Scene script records
┌────────
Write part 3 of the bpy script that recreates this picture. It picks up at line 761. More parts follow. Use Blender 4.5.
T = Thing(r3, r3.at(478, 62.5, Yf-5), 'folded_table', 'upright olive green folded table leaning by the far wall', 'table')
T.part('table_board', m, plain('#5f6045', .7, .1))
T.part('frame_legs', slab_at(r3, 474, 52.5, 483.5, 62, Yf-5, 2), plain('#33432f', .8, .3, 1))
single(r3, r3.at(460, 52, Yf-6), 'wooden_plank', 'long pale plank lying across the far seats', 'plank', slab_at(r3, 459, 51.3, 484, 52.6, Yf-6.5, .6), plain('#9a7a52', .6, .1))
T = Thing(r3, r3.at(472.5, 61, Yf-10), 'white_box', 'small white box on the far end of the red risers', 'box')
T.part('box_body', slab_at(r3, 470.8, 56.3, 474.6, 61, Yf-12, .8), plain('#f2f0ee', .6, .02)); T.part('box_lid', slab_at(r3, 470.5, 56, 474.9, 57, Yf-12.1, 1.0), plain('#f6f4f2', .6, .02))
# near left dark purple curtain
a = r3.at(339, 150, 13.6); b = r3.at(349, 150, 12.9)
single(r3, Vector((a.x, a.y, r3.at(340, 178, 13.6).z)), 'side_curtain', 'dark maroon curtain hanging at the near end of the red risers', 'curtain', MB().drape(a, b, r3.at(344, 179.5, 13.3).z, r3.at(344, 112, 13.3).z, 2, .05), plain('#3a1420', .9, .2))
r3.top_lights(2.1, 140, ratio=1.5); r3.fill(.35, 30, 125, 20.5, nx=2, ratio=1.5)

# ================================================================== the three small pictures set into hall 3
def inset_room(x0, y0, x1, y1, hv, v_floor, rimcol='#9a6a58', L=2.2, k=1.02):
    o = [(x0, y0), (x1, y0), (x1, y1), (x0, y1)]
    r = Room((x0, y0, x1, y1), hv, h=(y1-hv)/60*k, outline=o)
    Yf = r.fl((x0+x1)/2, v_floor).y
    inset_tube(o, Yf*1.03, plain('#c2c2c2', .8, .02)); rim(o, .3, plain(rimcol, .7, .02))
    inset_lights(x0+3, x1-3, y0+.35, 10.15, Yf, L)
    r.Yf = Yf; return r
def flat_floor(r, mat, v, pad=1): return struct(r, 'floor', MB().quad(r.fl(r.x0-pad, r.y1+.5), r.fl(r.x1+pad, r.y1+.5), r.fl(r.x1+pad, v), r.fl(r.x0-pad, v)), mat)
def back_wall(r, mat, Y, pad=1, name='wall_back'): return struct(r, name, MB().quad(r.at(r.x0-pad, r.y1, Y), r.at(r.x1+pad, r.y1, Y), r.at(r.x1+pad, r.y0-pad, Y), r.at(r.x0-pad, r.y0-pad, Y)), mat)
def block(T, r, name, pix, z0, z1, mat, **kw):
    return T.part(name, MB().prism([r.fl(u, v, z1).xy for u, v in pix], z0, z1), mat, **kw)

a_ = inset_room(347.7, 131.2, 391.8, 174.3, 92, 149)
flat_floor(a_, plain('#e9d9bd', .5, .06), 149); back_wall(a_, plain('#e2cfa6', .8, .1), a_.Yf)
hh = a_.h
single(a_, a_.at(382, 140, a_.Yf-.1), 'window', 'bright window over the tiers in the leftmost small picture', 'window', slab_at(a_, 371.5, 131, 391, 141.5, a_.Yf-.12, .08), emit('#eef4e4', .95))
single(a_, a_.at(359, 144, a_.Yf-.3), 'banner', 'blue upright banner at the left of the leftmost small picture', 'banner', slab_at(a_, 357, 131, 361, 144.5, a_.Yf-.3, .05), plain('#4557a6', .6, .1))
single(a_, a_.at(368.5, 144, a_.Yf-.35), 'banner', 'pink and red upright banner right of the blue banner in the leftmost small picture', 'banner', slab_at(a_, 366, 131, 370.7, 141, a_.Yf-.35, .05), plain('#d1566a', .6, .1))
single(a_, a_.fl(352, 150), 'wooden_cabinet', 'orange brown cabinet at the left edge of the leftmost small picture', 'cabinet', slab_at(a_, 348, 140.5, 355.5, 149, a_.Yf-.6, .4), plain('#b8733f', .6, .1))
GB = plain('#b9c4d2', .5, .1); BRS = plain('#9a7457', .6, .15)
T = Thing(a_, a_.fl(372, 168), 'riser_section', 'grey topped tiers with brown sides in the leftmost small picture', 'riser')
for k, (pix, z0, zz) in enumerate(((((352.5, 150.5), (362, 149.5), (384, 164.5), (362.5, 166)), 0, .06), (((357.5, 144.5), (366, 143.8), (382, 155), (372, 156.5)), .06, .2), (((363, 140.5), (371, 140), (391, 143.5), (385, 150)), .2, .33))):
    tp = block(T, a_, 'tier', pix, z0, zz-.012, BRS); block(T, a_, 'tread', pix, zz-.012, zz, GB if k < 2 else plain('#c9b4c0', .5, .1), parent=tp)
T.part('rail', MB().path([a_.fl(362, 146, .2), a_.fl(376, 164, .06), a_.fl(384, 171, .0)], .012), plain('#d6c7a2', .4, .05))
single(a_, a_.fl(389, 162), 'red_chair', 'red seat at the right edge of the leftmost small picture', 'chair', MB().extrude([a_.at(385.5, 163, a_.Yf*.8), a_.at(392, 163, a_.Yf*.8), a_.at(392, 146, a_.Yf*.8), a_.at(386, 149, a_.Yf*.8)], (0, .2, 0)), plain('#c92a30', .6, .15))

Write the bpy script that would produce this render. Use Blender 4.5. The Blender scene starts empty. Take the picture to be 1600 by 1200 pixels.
└────────
**Aim**: Everything in the listing above should be restated exactly.

**Written solution**:
Write part 3 of the bpy script that recreates this picture. It picks up at line 761. More parts follow. Use Blender 4.5.
T = Thing(r3, r3.at(478, 62.5, Yf-5), 'folded_table', 'upright olive green folded table leaning by the far wall', 'table')
T.part('table_board', m, plain('#5f6045', .7, .1))
T.part('frame_legs', slab_at(r3, 474, 52.5, 483.5, 62, Yf-5, 2), plain('#33432f', .8, .3, 1))
single(r3, r3.at(460, 52, Yf-6), 'wooden_plank', 'long pale plank lying across the far seats', 'plank', slab_at(r3, 459, 51.3, 484, 52.6, Yf-6.5, .6), plain('#9a7a52', .6, .1))
T = Thing(r3, r3.at(472.5, 61, Yf-10), 'white_box', 'small white box on the far end of the red risers', 'box')
T.part('box_body', slab_at(r3, 470.8, 56.3, 474.6, 61, Yf-12, .8), plain('#f2f0ee', .6, .02)); T.part('box_lid', slab_at(r3, 470.5, 56, 474.9, 57, Yf-12.1, 1.0), plain('#f6f4f2', .6, .02))
# near left dark purple curtain
a = r3.at(339, 150, 13.6); b = r3.at(349, 150, 12.9)
single(r3, Vector((a.x, a.y, r3.at(340, 178, 13.6).z)), 'side_curtain', 'dark maroon curtain hanging at the near end of the red risers', 'curtain', MB().drape(a, b, r3.at(344, 179.5, 13.3).z, r3.at(344, 112, 13.3).z, 2, .05), plain('#3a1420', .9, .2))
r3.top_lights(2.1, 140, ratio=1.5); r3.fill(.35, 30, 125, 20.5, nx=2, ratio=1.5)

# ================================================================== the three small pictures set into hall 3
def inset_room(x0, y0, x1, y1, hv, v_floor, rimcol='#9a6a58', L=2.2, k=1.02):
    o = [(x0, y0), (x1, y0), (x1, y1), (x0, y1)]
    r = Room((x0, y0, x1, y1), hv, h=(y1-hv)/60*k, outline=o)
    Yf = r.fl((x0+x1)/2, v_floor).y
    inset_tube(o, Yf*1.03, plain('#c2c2c2', .8, .02)); rim(o, .3, plain(rimcol, .7, .02))
    inset_lights(x0+3, x1-3, y0+.35, 10.15, Yf, L)
    r.Yf = Yf; return r
def flat_floor(r, mat, v, pad=1): return struct(r, 'floor', MB().quad(r.fl(r.x0-pad, r.y1+.5), r.fl(r.x1+pad, r.y1+.5), r.fl(r.x1+pad, v), r.fl(r.x0-pad, v)), mat)
def back_wall(r, mat, Y, pad=1, name='wall_back'): return struct(r, name, MB().quad(r.at(r.x0-pad, r.y1, Y), r.at(r.x1+pad, r.y1, Y), r.at(r.x1+pad, r.y0-pad, Y), r.at(r.x0-pad, r.y0-pad, Y)), mat)
def block(T, r, name, pix, z0, z1, mat, **kw):
    return T.part(name, MB().prism([r.fl(u, v, z1).xy for u, v in pix], z0, z1), mat, **kw)

a_ = inset_room(347.7, 131.2, 391.8, 174.3, 92, 149)
flat_floor(a_, plain('#e9d9bd', .5, .06), 149); back_wall(a_, plain('#e2cfa6', .8, .1), a_.Yf)
hh = a_.h
single(a_, a_.at(382, 140, a_.Yf-.1), 'window', 'bright window over the tiers in the leftmost small picture', 'window', slab_at(a_, 371.5, 131, 391, 141.5, a_.Yf-.12, .08), emit('#eef4e4', .95))
single(a_, a_.at(359, 144, a_.Yf-.3), 'banner', 'blue upright banner at the left of the leftmost small picture', 'banner', slab_at(a_, 357, 131, 361, 144.5, a_.Yf-.3, .05), plain('#4557a6', .6, .1))
single(a_, a_.at(368.5, 144, a_.Yf-.35), 'banner', 'pink and red upright banner right of the blue banner in the leftmost small picture', 'banner', slab_at(a_, 366, 131, 370.7, 141, a_.Yf-.35, .05), plain('#d1566a', .6, .1))
single(a_, a_.fl(352, 150), 'wooden_cabinet', 'orange brown cabinet at the left edge of the leftmost small picture', 'cabinet', slab_at(a_, 348, 140.5, 355.5, 149, a_.Yf-.6, .4), plain('#b8733f', .6, .1))
GB = plain('#b9c4d2', .5, .1); BRS = plain('#9a7457', .6, .15)
T = Thing(a_, a_.fl(372, 168), 'riser_section', 'grey topped tiers with brown sides in the leftmost small picture', 'riser')
for k, (pix, z0, zz) in enumerate(((((352.5, 150.5), (362, 149.5), (384, 164.5), (362.5, 166)), 0, .06), (((357.5, 144.5), (366, 143.8), (382, 155), (372, 156.5)), .06, .2), (((363, 140.5), (371, 140), (391, 143.5), (385, 150)), .2, .33))):
    tp = block(T, a_, 'tier', pix, z0, zz-.012, BRS); block(T, a_, 'tread', pix, zz-.012, zz, GB if k < 2 else plain('#c9b4c0', .5, .1), parent=tp)
T.part('rail', MB().path([a_.fl(362, 146, .2), a_.fl(376, 164, .06), a_.fl(384, 171, .0)], .012), plain('#d6c7a2', .4, .05))
single(a_, a_.fl(389, 162), 'red_chair', 'red seat at the right edge of the leftmost small picture', 'chair', MB().extrude([a_.at(385.5, 163, a_.Yf*.8), a_.at(392, 163, a_.Yf*.8), a_.at(392, 146, a_.Yf*.8), a_.at(386, 149, a_.Yf*.8)], (0, .2, 0)), plain('#c92a30', .6, .15))

Write the bpy script that would produce this render. Use Blender 4.5. The Blender scene starts empty. Take the picture to be 1600 by 1200 pixels.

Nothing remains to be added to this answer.